NASA’s Hubble space telescope has captured Neptune’s mysterious dark storm, that probably smells like rotten eggs, shrinking out of existence. “It looks like we’re capturing the demise of this dark vortex, and it’s different from what well-known studies led us to expect," said Michael Wong of the University of California at Berkeley in the US, and co-author of a related paper published online in the Astronomical Journal.

Immense dark storms on Neptune were first discovered in the late 1980s by NASA’s Voyager 2 spacecraft. Since then, only Hubble has had the sharpness in blue light to track these elusive features that have played a game of peek-a-boo over the years.

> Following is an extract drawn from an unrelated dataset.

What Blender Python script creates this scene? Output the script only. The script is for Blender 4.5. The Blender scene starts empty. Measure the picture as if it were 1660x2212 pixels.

Hubble found two dark storms that appeared in the mid-1990s and then vanished. This latest storm was first seen in 2015 but is now shrinking, NASA said on Thursday. Like Jupiter’s Great Red Spot, the storm swirls in an anti-cyclonic direction and is dredging up material from deep inside the ice giant planet’s atmosphere. Scientists believe that dark spot material may be hydrogen sulfide, with the pungent smell of rotten eggs.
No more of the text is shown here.